----- Material provided
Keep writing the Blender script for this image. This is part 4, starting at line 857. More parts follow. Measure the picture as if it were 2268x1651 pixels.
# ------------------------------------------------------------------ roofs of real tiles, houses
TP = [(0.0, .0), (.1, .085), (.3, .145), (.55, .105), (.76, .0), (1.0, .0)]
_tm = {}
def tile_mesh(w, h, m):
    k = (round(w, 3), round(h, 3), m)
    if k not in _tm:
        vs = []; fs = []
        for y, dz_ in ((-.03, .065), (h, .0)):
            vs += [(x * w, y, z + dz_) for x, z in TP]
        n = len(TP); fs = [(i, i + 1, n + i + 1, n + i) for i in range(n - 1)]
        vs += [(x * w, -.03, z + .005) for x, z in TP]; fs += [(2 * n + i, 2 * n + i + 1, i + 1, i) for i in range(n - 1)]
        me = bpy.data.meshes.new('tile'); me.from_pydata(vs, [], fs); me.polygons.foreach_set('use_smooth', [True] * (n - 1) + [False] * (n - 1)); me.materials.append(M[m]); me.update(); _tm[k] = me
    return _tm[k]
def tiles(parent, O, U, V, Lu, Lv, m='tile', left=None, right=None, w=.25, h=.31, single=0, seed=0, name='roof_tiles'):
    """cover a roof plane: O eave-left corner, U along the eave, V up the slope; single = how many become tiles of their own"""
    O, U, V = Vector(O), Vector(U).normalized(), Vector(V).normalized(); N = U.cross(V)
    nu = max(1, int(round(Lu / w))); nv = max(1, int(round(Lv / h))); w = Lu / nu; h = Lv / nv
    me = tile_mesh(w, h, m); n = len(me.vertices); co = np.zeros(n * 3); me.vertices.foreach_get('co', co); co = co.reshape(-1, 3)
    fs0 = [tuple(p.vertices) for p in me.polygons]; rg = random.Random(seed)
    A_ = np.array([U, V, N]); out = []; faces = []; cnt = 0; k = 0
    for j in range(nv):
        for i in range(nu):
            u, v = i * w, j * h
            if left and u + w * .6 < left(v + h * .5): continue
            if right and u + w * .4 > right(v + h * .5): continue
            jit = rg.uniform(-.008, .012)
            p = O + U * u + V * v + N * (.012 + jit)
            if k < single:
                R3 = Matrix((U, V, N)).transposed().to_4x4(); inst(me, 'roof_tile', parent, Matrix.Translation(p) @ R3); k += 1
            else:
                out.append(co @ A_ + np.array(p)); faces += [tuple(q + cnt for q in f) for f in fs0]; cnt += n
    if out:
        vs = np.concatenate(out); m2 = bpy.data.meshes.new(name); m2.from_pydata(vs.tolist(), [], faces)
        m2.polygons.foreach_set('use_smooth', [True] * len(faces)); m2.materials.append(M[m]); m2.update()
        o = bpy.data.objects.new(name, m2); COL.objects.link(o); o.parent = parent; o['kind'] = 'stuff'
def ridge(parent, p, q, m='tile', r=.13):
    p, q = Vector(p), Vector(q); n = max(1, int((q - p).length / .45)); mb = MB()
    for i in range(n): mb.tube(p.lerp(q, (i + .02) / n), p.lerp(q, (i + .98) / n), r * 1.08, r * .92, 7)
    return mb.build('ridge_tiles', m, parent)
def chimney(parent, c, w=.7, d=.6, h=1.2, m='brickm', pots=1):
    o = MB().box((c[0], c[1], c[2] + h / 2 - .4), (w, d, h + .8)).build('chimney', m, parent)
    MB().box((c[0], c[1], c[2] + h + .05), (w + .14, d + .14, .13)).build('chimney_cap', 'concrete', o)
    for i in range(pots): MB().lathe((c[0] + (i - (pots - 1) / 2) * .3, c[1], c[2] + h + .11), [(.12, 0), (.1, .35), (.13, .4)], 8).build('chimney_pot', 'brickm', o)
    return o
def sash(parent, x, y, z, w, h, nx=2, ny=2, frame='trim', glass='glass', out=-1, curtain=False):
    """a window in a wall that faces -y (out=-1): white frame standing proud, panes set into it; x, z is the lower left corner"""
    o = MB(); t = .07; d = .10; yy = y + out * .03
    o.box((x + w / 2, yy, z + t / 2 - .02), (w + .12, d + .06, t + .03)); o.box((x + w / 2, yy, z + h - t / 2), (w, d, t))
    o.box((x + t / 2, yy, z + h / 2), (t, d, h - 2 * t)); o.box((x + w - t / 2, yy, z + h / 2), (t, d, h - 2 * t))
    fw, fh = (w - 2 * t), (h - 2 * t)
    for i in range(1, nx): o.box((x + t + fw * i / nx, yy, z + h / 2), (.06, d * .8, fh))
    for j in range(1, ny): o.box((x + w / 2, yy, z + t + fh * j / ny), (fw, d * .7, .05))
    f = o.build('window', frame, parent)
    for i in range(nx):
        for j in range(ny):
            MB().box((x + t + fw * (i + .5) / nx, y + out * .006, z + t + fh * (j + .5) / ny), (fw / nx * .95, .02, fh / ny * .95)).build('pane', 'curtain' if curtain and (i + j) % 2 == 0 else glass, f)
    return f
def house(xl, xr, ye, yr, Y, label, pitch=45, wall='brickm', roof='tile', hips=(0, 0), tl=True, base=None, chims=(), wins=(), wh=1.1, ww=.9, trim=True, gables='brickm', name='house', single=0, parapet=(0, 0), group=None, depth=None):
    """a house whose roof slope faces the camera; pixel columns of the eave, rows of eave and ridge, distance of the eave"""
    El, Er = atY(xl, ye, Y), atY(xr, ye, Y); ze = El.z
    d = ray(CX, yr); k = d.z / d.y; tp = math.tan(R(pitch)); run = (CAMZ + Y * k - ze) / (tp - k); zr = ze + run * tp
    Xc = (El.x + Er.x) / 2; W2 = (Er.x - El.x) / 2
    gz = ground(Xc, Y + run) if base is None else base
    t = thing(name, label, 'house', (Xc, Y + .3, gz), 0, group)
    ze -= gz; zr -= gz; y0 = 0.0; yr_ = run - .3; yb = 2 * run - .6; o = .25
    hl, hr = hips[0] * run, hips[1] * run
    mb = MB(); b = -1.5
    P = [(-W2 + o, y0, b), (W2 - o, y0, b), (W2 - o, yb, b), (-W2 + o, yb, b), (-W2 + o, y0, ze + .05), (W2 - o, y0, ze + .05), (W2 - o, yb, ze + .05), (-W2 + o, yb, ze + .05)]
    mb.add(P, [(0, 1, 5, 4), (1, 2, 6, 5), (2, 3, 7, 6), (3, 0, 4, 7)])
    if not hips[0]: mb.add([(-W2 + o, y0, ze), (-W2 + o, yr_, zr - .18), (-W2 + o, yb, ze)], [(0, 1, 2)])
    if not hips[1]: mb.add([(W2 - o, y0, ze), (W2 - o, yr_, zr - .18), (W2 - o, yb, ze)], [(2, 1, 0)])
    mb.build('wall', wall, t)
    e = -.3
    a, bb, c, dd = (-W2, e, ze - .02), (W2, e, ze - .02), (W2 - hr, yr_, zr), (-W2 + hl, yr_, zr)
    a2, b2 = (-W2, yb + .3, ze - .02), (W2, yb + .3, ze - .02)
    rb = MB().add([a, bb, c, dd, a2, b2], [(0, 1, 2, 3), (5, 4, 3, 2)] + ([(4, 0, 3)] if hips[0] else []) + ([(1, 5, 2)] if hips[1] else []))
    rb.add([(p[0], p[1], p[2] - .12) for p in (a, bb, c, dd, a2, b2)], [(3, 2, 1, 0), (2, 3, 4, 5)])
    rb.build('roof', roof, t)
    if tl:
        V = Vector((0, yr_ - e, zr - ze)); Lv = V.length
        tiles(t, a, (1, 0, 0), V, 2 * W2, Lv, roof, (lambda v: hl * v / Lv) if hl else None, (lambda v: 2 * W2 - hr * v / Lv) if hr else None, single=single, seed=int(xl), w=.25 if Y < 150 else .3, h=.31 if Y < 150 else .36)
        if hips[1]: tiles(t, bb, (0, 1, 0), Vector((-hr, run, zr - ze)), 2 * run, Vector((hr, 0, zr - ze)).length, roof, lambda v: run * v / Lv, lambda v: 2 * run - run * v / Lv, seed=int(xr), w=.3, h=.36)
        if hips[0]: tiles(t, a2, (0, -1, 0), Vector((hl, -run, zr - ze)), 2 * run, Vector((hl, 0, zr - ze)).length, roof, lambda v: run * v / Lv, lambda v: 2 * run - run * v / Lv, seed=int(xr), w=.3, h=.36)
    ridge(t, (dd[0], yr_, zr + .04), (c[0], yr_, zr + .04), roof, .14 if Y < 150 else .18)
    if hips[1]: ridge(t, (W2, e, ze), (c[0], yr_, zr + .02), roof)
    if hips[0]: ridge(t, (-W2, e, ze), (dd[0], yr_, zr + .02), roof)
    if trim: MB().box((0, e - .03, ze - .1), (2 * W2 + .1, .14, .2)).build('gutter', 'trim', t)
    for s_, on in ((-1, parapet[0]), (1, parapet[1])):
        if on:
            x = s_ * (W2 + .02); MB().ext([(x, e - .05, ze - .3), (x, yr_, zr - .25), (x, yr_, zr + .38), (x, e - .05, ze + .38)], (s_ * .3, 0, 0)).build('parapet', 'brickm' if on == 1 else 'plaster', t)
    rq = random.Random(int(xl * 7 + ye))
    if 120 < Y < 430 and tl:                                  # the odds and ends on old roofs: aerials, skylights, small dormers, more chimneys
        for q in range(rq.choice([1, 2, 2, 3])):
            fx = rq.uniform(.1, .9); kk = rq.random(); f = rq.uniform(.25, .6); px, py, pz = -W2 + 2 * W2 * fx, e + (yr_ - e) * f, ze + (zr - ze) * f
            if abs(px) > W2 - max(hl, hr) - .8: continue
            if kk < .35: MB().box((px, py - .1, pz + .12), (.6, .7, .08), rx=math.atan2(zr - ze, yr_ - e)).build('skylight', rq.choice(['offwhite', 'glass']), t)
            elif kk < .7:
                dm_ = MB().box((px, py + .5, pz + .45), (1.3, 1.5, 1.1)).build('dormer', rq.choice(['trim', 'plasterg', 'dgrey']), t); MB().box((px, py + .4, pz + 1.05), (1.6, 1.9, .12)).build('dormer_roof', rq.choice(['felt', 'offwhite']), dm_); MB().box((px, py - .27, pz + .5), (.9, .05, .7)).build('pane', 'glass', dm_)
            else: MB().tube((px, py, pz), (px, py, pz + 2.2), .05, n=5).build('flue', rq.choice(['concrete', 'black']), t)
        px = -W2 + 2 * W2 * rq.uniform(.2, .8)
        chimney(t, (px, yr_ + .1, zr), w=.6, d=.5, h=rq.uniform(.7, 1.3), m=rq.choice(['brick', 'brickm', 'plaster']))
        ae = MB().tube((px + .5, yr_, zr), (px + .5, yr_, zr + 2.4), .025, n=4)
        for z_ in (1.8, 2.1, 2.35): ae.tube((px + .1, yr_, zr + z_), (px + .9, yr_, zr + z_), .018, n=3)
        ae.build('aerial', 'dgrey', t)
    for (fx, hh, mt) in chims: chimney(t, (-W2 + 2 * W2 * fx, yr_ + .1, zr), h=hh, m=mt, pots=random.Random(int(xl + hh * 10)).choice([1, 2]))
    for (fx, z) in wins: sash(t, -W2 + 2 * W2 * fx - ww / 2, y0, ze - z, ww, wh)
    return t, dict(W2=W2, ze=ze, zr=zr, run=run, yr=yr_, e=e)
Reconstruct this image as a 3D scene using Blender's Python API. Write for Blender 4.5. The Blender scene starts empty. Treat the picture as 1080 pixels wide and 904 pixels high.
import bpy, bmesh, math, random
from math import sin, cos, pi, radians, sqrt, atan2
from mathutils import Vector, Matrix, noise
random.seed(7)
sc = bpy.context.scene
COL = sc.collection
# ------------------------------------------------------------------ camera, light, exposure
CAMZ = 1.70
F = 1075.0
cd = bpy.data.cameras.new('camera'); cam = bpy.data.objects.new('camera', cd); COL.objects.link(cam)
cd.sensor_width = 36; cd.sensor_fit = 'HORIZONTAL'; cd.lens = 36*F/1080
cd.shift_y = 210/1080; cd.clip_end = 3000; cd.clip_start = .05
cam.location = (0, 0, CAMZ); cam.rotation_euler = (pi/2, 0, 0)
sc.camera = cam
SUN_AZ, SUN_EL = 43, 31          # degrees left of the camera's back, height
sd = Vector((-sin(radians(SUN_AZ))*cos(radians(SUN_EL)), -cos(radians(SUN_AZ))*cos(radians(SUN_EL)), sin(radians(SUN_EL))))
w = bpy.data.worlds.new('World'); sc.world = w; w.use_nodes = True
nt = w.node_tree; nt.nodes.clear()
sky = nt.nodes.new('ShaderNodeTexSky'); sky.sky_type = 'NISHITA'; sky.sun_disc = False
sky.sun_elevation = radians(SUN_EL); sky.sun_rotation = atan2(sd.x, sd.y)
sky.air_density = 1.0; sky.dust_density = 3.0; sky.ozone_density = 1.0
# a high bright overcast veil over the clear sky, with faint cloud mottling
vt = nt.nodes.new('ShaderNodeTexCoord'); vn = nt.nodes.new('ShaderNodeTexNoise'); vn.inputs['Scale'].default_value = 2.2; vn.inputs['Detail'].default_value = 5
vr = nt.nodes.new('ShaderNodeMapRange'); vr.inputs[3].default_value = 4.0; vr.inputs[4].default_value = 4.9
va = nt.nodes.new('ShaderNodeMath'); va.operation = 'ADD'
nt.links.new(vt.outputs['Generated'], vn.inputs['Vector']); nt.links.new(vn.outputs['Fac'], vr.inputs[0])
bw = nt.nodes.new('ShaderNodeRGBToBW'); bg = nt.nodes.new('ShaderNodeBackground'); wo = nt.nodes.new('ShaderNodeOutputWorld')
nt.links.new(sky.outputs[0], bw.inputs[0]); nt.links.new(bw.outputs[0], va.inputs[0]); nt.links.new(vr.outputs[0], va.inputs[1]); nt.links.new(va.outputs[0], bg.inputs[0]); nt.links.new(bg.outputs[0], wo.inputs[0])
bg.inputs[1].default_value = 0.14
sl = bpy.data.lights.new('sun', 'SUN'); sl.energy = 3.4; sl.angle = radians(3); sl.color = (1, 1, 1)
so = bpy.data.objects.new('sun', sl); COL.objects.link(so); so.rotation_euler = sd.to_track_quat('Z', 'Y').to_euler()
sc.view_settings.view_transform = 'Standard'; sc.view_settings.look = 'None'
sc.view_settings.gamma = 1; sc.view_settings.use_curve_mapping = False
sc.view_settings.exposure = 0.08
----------
Report only the number of lines in the listing that contain the word "image".

Result below: 2